Pink Floyd opens up Pandora’s box in royalty dispute

Another reason why Pandora is not radio: Opinion from Peter Saxon

Pandora, the world’s biggest online music server, is raking in the big bucks, $US125 million just last quarter. But before it makes a cent in profit it must pay out a crippling 50% of its earnings to the record companies and the musicians that provide the music that drives the revenue.

Having so far failed to convince legislators to intervene and cut those royalties to something akin to what radio pays, it is now lobbying individual artists to sign directly with them and agree to lower rates.

Now the founding fathers of legendary rock band Pink Floyd: Roger Waters, David Gilmour, and Nick Mason, who presumably don’t need the money (and have yet to make a Coles ad), have come out with a remarkable open letter imploring their fellow artists not to sign with Pandora, calling the offer a ripoff.

In the full letter published in USA Today the band said, Nearly 90% of the artists who get a check for digital play receive less than $5,000 a year. They cannot afford the 85% pay cut Pandora asked Congress to impose on the music community.”

It’s not that traditional radio completely escapes Pink Floyd’s ire. They state: “Artists would gladly work with Pandora to end AM/FM’s radio exemption from paying any musician royalties – a loophole that hurts artists and digital radio alike.”

Even in Australia where radio does pay musicians royalties for airplay, the rate is miniscule compared to the staggering 50% of revenue forked out by Pandora.

So why is it that Pink Floyd and many other artists are so incensed by Pandora and want even more than the 50% that they’re providing yet would be happy with much less from radio?

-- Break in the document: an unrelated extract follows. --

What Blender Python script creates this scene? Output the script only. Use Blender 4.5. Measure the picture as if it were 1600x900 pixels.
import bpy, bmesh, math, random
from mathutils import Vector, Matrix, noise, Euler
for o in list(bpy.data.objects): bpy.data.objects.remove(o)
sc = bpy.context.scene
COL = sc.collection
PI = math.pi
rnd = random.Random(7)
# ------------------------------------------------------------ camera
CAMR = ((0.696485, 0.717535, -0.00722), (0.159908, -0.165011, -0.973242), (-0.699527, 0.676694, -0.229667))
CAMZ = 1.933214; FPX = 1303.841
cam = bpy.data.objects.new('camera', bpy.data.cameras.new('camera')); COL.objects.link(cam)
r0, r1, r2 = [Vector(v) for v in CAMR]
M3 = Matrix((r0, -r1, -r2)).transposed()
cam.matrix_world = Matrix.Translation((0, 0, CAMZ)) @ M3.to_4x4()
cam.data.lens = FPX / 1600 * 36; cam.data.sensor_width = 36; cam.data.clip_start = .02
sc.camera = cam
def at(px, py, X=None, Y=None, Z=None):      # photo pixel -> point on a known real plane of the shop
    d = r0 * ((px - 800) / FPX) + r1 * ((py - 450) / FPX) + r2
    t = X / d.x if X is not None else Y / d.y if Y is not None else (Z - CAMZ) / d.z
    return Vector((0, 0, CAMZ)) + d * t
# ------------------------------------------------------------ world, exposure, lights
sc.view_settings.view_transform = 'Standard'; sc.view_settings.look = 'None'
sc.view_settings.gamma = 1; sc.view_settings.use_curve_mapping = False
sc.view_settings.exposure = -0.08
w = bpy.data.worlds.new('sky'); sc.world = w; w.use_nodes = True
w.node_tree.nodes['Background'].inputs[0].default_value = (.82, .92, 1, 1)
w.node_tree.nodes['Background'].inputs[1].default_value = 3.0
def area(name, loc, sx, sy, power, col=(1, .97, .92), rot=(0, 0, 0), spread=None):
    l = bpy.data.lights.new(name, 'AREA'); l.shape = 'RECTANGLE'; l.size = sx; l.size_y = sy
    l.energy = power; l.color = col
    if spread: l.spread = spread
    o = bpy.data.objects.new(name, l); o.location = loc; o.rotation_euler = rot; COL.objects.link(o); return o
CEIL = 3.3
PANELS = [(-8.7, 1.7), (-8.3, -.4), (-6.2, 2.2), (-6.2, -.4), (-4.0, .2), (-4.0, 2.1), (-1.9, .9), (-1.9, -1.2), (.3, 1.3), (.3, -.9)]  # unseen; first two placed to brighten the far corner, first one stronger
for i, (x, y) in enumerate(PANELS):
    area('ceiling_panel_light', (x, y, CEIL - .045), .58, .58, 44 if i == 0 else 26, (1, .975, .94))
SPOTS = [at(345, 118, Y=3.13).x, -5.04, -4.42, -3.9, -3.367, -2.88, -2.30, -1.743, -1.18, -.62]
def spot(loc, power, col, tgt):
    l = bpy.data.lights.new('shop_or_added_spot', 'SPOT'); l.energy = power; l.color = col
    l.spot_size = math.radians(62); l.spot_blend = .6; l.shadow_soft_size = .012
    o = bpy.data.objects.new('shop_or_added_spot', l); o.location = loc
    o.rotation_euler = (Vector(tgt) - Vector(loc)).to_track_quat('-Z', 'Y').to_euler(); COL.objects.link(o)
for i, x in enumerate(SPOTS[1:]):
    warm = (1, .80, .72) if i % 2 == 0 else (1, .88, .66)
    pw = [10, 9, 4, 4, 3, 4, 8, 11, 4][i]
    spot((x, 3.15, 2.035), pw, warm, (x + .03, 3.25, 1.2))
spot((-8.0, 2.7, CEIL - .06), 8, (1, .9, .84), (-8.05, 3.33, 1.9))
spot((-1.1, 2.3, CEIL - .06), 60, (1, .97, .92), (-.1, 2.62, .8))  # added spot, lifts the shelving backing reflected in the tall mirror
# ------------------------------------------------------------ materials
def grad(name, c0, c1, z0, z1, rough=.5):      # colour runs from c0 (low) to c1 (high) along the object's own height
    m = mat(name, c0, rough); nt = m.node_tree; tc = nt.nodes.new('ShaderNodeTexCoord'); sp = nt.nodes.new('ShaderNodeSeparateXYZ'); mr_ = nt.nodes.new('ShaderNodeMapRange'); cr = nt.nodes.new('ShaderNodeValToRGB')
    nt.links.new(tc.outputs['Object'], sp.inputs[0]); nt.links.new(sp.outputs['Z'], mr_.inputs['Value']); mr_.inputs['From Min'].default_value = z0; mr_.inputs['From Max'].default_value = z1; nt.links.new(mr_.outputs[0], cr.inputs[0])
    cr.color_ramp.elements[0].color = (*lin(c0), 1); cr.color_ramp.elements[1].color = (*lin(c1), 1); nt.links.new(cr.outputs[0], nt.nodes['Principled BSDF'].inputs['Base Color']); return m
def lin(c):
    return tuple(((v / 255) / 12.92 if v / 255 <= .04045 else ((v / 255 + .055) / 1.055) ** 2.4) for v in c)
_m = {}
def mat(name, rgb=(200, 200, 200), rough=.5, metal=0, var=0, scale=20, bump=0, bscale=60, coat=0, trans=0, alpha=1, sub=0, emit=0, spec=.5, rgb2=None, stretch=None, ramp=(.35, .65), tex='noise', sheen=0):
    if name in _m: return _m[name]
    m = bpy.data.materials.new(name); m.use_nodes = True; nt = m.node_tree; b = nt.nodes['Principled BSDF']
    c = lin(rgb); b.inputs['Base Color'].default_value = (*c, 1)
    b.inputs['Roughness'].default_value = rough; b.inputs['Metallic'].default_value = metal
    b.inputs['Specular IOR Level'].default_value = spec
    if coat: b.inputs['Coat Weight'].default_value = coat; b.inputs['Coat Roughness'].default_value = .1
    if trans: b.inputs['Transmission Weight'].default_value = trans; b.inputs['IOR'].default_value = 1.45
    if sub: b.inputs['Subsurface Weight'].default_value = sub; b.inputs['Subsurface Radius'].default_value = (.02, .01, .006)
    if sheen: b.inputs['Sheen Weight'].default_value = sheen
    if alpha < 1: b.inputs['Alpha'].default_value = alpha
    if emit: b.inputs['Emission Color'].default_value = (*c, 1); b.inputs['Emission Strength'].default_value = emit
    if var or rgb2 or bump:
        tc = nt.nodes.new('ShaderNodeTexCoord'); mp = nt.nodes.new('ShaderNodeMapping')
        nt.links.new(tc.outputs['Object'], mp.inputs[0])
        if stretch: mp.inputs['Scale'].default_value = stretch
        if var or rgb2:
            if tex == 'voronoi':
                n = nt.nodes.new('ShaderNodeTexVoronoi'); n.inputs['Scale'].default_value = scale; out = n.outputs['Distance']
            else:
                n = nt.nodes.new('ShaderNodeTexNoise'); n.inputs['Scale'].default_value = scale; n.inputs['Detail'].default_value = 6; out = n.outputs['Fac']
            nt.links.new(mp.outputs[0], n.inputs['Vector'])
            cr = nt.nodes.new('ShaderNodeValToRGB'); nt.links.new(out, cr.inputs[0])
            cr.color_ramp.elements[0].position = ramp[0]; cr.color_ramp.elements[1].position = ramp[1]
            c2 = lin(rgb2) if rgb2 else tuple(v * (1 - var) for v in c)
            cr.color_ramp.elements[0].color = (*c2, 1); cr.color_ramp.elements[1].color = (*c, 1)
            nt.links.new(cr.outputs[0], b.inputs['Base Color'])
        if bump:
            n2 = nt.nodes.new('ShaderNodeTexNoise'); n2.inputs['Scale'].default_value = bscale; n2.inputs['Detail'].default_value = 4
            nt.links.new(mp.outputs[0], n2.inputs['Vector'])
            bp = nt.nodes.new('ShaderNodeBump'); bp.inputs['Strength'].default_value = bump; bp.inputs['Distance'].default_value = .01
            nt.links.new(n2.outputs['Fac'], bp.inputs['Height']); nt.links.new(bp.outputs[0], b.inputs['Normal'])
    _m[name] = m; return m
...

Firstly, let’s call a spade a spade and call a “cloud based music server” anything you like, but don’t call it radio, because it ain’t.

As I have argued on several previous occasions until these music servers start hiring on air talent and compete with news, traffic and local content they are merely a technological improvement on an iPod.

That’s not to say that they don’t represent a clear and present danger for radio. They do, chiefly because no one can buy advertising on my iPod, but they can buy ads on Pandora.

The Pink Floyd letter highlights another huge difference between radio and cloud based music servers. Writing in the Financial Review in March 2012, “Can cloud save the music industry?” Lachlan Colquhoun argues, “Listeners who want to tailor their listening to their own tastes may find the streaming offerings from the online providers more attractive than traditional commercial radio, with its advertising and play-lists dictated by music programmers.”

Here’s the difference. Through those formats and playlists Radio sells records. Pandora, and the like, don’t.

They give you access to more songs than you could ever buy at a fraction of their value – as Pink Floyd argues, about 15% of their value. Why would you ever buy an album again?

Far from The Cloud being the saviour of the music industry, it could be it’s killer.